Da versão industrializada para a cozinha de restaurantes renomados, a paçoquinha não é mais a mesma.

No vácuo do brigadeiro - nem mesmo ele escapou - o docinho, tipicamente brasileiro à base de amendoim, começa a ganhar contornos gourmet nas mãos de chefs e confeiteiros. Seja integrando receitas, como pudins e bolos, ou como estrela principal em roupagens mais nobres, como no copinho para comer com colher. Como é o caso da paçoquinha preparada no novo restaurante Esquina Mocotó, comandado pelo chef Rodrigo Oliveira.

Desenvolvida por Mariana Dias, chef de confeitaria da casa, a receita ganha a castanha-do-pará no lugar do famigerado amendoim. “Antes de inaugurar, provamos diversas marcas de paçoca de amendoim, e acabamos considerando a possibilidade de testar outros frutos secos. Após muitos testes, chegamos à receita definitiva”, relata a confeiteira.

A nova paçoquinha agradou tanto a clientela, que passou a ser preparada para viagem. “Os clientes comiam o doce aqui e, depois, pediam para levar para casa. Daí, decidimos fazer uma caixinha para transportá-lo”.

Partindo da lógica da chef Mariana, o doce é tão versátil que é bem provável que paçocas com outros frutos secos surjam no mercado, como em versões à base de pistache, castanha de caju ou avelã. Será a paçoquinha o novo brigadeiro gourmet?

A primeira das paçocas para viagem

Apesar de a versão doce ser a mais popular, a origem da paçoca está atrelada à necessidade de preservar e transportar os alimentos, como carnes e peixes. “Para conservar as carnes de caça, nossos índios se valiam de um meio surpreendentemente sofisticado: o moquém”, anota o escritor Caloca Fernandes, em seu livro "Viagens Gastronômicas através do Brasil" (Ed. Senac). Nessa técnica, os nativos brasileiros secavam as carnes em fogo baixo até perderem toda a umidade, já que não tinha sal para a cura.

Difícil precisar quando a carne-seca encontrou o pilão (utensílio de origem africana usado para moer grãos e cereais) e, juntamente, com a farinha, foi esmagada até se transformar em paçoca. Mas é certo que tal alimento é um dos responsáveis pela ocupação territorial do Brasil como presença nutritiva nos farnéis (saco ou recipiente com comida para viagem) dos tropeiros que cruzaram o país. Prova disso é que o prato é consumido tanto no nordeste quanto no sul. E não mais por necessidade, mas por mero prazer.

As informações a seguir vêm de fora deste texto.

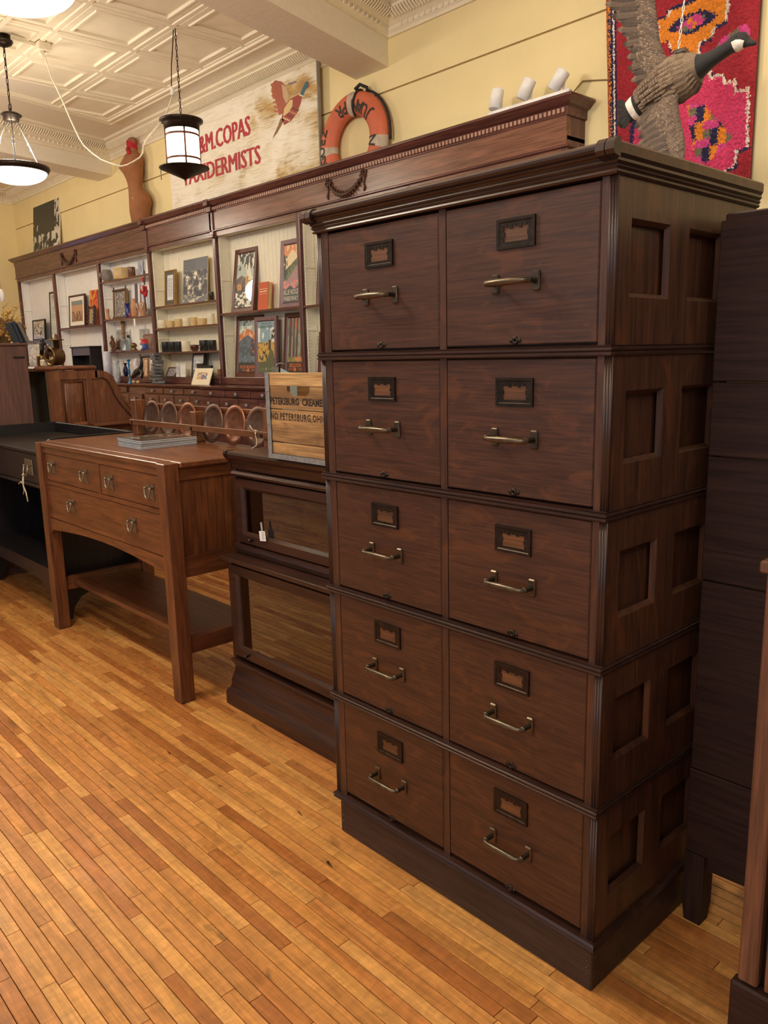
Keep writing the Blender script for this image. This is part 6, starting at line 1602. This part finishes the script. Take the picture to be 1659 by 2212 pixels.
# life ring
def life_ring():
    Y = 2.546
    L = on(1, Y, 692.5, 300).x; Rr = on(1, Y, 834, 290).x; top = on(1, Y + .03, 778, 194).z
    Ro = (Rr - L) / 2; cx = (L + Rr) / 2; r = Ro * .235; Rm = Ro - r
    Ro_z = (top - ZT - .001) / 2; sz = Ro_z / Ro; FL = .58
    t = thing('life_ring', 'faded orange life ring with black lettering leaning on the wall above the shelving', 'life ring', (cx, Y, ZT), rot=(-.04, 0, 0))
    mb = MB(); n, m_ = 56, 18
    vs = [((Rm + r * cos(f)) * cos(th), FL * r * sin(f), (Rm + r * cos(f)) * sin(th) * sz + Ro_z) for th in [2 * pi * i / n for i in range(n)] for f in [2 * pi * j / m_ for j in range(m_)]]
    fs = [(i * m_ + j, i * m_ + (j + 1) % m_, ((i + 1) % n) * m_ + (j + 1) % m_, ((i + 1) % n) * m_ + j) for i in range(n) for j in range(m_)]
    mb.add(vs, fs, True)
    obj('ring', mb, plain('faded_orange_canvas', '#cc6a4a', .6, 0, .12, 9, .1), t, local=True)
    M_BAND = plain('grimy_canvas', '#bfae98', .8, 0, .2, 30)
    for th0 in (1.52, 3.22, -.16):
        k = []
        for th in (th0 - .12, th0 - .04, th0 + .04, th0 + .12):
            k.append([Vector(((Rm + (r + .002) * cos(f)) * cos(th), FL * (r + .002) * sin(f), (Rm + (r + .002) * cos(f)) * sin(th) * sz + Ro_z)) for f in [2 * pi * j / m_ for j in range(m_)]])
        obj('canvas_band', MB().loft(k, cap=False), M_BAND, t, local=True)
    rope = MB()
    rope.tube([((Rm + 1.0 * (r + .01)) * cos(th), .02, (Rm + (r + .012)) * sin(th) * sz + Ro_z) for th in [1.25 - i * .17 for i in range(9)]], .009, 7)
    rope.tube([((Rm + (r + .008) * cos(f)) * cos(1.36), -FL * (r + .008) * sin(f), (Rm + (r + .008) * cos(f)) * sin(1.36) * sz + Ro_z) for f in [pi * j / 10 for j in range(-2, 10)]], .008, 7)
    rope.tube([(.05, -.03, 2 * Ro_z + .0), (.09, -.02, 2 * Ro_z + .025), (.14, .0, 2 * Ro_z + .0), (.12, .02, 2 * Ro_z - .03)], .012, 7)
    obj('grab_rope', rope, plain('tarred_rope', '#2c2926', .85, 0, .3, 60), t, local=True)
    ink = plain('faded_black_paint', '#33302c', .7)
    def arc_text(txt, th0, dth, size, inward):
        for i, ch in enumerate(txt):
            if ch == ' ': continue
            th = th0 - dth * i if inward is False else th0 + dth * i
            f = -1.05
            rad = Rm - r * .22 if inward else Rm + r * .36
            ang = th - pi / 2 if not inward else th + pi / 2
            o = lettering(t, ch, size, Matrix.Identity(4), ink, bold=.0015, name='letter')
            bm = bmesh.new(); bm.from_mesh(o.data); bmesh.ops.triangulate(bm, faces=bm.faces[:])
            bmesh.ops.subdivide_edges(bm, edges=bm.edges[:], cuts=3, use_grid_fill=True); bm.to_mesh(o.data); bm.free()
            for v in o.data.vertices:
                px_, pz = v.co.x * .85, v.co.y
                if inward: rr_ = rad - pz; tt = th + px_ / rad
                else: rr_ = rad + pz; tt = th - px_ / rad
                d = max(-1, min(1, (rr_ - Rm) / r)); yy = -FL * r * sqrt(max(0, 1 - d * d)) - .004
                v.co = Vector((rr_ * cos(tt), yy, rr_ * sin(tt) * sz + Ro_z))
    # the port, read with the tops of its letters towards the middle
    arc_text('SAN', -.95, .40, .12, True)
    arc_text('JUAN PR', .63, .225, .12, True)
    arc_text('MAYAGUEZ', 4.28, .22, .12, False)
    return t
life_ring()

# wire that runs from the track light to the right along the wall
wz = on(1, 2.6, 1256, 174)
tag(obj('lamp_wire', MB().tube([(on(1, 2.44, 1230, 196).x, 2.46, ZTOP + .012), (wz.x - .05, 2.56, wz.z - .08), (wz.x, 2.612, wz.z), on(1, 2.614, 1290, 173), on(1, 2.614, 1326, 172)], .004, 6), plain('tan_wire', '#8f7648', .7)), 'thin tan wire running along the yellow wall towards the rug', 'wire')

# ---------------------------------------------------------------- rug on the wall
def rug():
    Y = 2.585
    R4 = lambda x, y: on(1, Y, 1280 + x * .22846, y * .22846)
    zb = 1.95; ztop = 3.30
    xl_t, xr_t = on(1, Y, 1318, 0).x, on(1, Y, 1643, 0).x; zt0 = on(1, Y, 1643, 0).z
    xl_b, xr_b = on(1, Y, 1324, 330).x, on(1, Y, 1620, 388).x
    cx = (xl_t + xr_t) / 2
    t = thing('wall_rug', 'red and pink shaggy rug with orange stepped medallions hanging on the wall', 'rug', (cx, Y, zb))
    P2 = lambda pts: [(R4(*p).x, R4(*p).z) for p in pts]
    med = P2([(640, 200), (720, 180), (760, 100), (830, 80), (900, 50), (1010, 10), (1010, -200), (1270, -200), (1275, 100), (1260, 200), (1150, 260), (1120, 360), (1010, 410), (990, 570), (920, 560), (910, 450), (830, 490), (760, 470), (750, 385), (650, 410), (640, 320)])
    med_o = P2([(628, 170), (700, 150), (740, 80), (880, 20), (960, -20), (960, -260), (1300, -260), (1300, 110), (1285, 240), (1170, 285), (1140, 385), (1040, 430), (1020, 600), (900, 600), (895, 480), (830, 515), (740, 500), (725, 405), (628, 430)])
    inner = P2([(715, 280), (800, 200), (900, 150), (1040, 90), (1190, 140), (1150, 200), (1060, 250), (960, 320), (880, 330), (830, 310), (770, 310)])
    core = P2([(790, 270), (900, 190), (990, 130), (1080, 150), (1060, 210), (1000, 250), (930, 300), (840, 290)])
    pink = P2([(400, 1250), (560, 900), (1040, 690), (1110, 690), (1120, 760), (1230, 720), (1240, 800), (1340, 780), (1350, 890), (1470, 850), (1460, 1390), (1350, 1430), (1350, 1560), (1250, 1620), (1240, 1800), (400, 1800)])
    pink_o = P2([(360, 1220), (520, 860), (1030, 660), (1130, 660), (1150, 720), (1250, 690), (1270, 770), (1370, 750), (1380, 860), (1495, 820), (1490, 1410), (1385, 1455), (1385, 1585), (1280, 1640), (1280, 1830), (360, 1830)])
    dia = P2([(900, 1000), (1050, 980), (1340, 1300), (1100, 1540), (1000, 1540), (940, 1300)])
    dia_i = P2([(960, 1200), (1200, 1300), (1020, 1480)])
    rnd = random.Random(13)
    NX, NZ = 150, 250; mb = MB(); mb.col = []
    pal = {k: tuple(lin(v)) for k, v in dict(red='#a5222e', pink='#d33a66', org='#e98a24', navy='#241f48', wht='#e8d8c4', grn='#7a7258', mag='#d8468a').items()}
    def colr(u, x, z):
        j1, j2 = rnd.uniform(-.006, .006), rnd.uniform(-.006, .006); x += j1; z += j2; q = (x, z)
        if u < .028: return 'org' if rnd.random() < .45 else 'navy'
        if u < .055: return 'wht' if .042 < u and rnd.random() < .8 else 'navy'
        if u < .07: return 'navy'
        if ins_poly(q, core): return ('mag', 'grn', 'mag', 'org', 'mag')[int((x * 40) // 1 + (z * 40) // 1) % 5]
        if ins_poly(q, inner): return 'navy'
        if ins_poly(q, med): return 'org'
        if ins_poly(q, med_o): return 'wht' if ins_poly((x + .012 * (1 if x < -.3 else -1), z), med) else 'navy'
        if ins_poly(q, dia):
            return ('org', 'grn', 'navy', 'mag', 'navy', 'org', 'mag')[int((x * 26) // 1 * 3 + (z * 26) // 1 * 2) % 7]
        if ins_poly(q, pink): return 'pink'
        if ins_poly(q, pink_o): return 'wht' if ins_poly((x - .012, z), pink) or ins_poly((x - .012, z - .012), pink) else 'navy'
        # small flower motif behind the bird's head
        a_ = R4(1330, 400); 
        if abs(x - a_.x) < .11 and abs(z - a_.z) < .055 and (abs(x - a_.x) - .03) ** 2 + (z - a_.z + (x - a_.x) * -.3) ** 2 < .0022: return ('mag', 'grn', 'grn', 'mag')[int(x * 45) % 4]
        return 'red'
    def X(u, v):
        z = ztop + (zb - ztop) * v; f = (zt0 - z) / (zt0 - on(1, Y, 1620, 388).z)
        return (xl_t + (xl_b - xl_t) * f) * (1 - u) + (xr_t + (xr_b - xr_t) * f) * u
    vs = []
    for j in range(NZ + 1):
        for i in range(NX + 1):
            u, v = i / NX, j / NZ; z = ztop + (zb - ztop) * v
            e = 0 if (i in (0, NX) or j in (0, NZ)) else 1
            vs.append((X(u, v) + rnd.uniform(-.002, .002) * e, Y - e * (.006 + rnd.uniform(0, .010)), z + rnd.uniform(-.002, .002) * e))
    mb.v = [Vector(v) for v in vs]
    for j in range(NZ):
        for i in range(NX):
            a = j * (NX + 1) + i; u, v = (i + .5) / NX, (j + .5) / NZ; z = ztop + (zb - ztop) * v
            c = pal[colr(u, X(u, v), z)]; k = rnd.uniform(.72, 1.12)
            mb.f.append((a, a + NX + 1, a + NX + 2, a + 1)); mb.mi.append(0); mb.smooth.append(True); mb.col.append(tuple(min(1, q * k) for q in c))
    obj('wool_pile', mb, colattr('wool_pile', .95, sheen=.25), t, fixn=False)
    obj('backing', MB().prism([(xl_t + (xl_b - xl_t) * 2, zb), (X(1, 1), zb), (X(1, 0), ztop), (X(0, 0), ztop)], 'Y', Y + .0005, Y + .012), plain('rug_backing', '#5a2a2e', .9), t)
    fr = MB(); 
    for j in range(170):
        v = j / 170; z = ztop + (zb - ztop) * v; x = X(0, v)
        fr.tube([(x + .004, Y - .004, z), (x - .004, Y - .008, z - .003), (x - .002, Y - .002, z - .008)], .0035, 4)
    obj('overcast_edge', fr, plain('orange_yarn', '#c8662c', .9, 0, .6, 90), t, kind='stuff')
rug()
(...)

O nome comprova a origem. Paçoca vem do tupi-guarani “passoc”, conta o chef paraibano Carlos Ribeiro, do Na Cozinha. “Nosso maior pesquisador, Luís da Câmara Cascudo, nos referenda como amassar, esmigalhar com as mãos, esfarelar, pilar”, cita o chef, cuja infância foi em torno do pilão. “Na Paraíba, Dona Walkyria, minha mãe, fritava a carne até ficar bem crocante e sequinha. Depois, batia no pilão com a farinha de mandioca fina até incorporar. Juntava um refogado de manteiga de garrafa com cebola roxa, mexia delicadamente, e salpicava com cebolinha verde para finalizar”, recorda o chef.

Hoje, o pilão deu lugar à praticidade do moderno processador de alimentos. “É bem mais rápido, mas tem sempre que tomar cuidado para a paçoca não ficar fina demais”, alerta Ribeiro. A ideia não é triturar a carne, mas incorporá-la à farinha. Segundo o cozinheiro, fica ainda mais gostoso quando a carne é assada na brasa, exatamente como faziam os indígenas.